Spiega che Autostrade non è più la società del crollo del Ponte Morandi, “abbiamo rivisto profondamente tutti i processi del gruppo”, sono stati stanziati 700 milioni per ricostruire il viadotto genovese, “abbiamo anche dato continui segnali di forte cambiamento” sul controllo della rete autostradale. Con la proposta, ritoccata a maggio, sottolinea ancora l’a.d., “abbiamo arrotondato ulteriormente i 2,9 miliardi di euro, prevedendo risorse a carico della società per ulteriori manutenzioni”. Inoltre “in questo contesto economico, dei 14,5 miliardi di investimenti entro il 2038, Aspi sarebbe in grado di avviare subito lavori per oltre 7 miliardi”.

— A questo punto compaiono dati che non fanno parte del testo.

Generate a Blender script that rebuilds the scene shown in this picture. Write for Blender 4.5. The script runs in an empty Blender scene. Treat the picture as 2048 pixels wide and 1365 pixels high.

Miliardi sul tavolo della trattativa, ma “non intendiamo abdicare ai diritti della società” prosegue Tomasi, “non cerchiamo privilegi ma non accetteremo condizioni che limitano la nostra attività”. Anche perché, conclude, “non posso non pensare che il vero interesse per il Paese è far partire subito i 7 miliardi di investimenti in nuove opere e cantieri”, afferma Tomasi. Un messaggino a Conte che suona come un ricatto. E con il Pd e Renzi che premono per accettare l’accordo, si sa già come andrà a finire questa partita. Vinceranno loro, gli italiani se la prenderanno di nuovo in quel posto. Con buona pace delle vittime.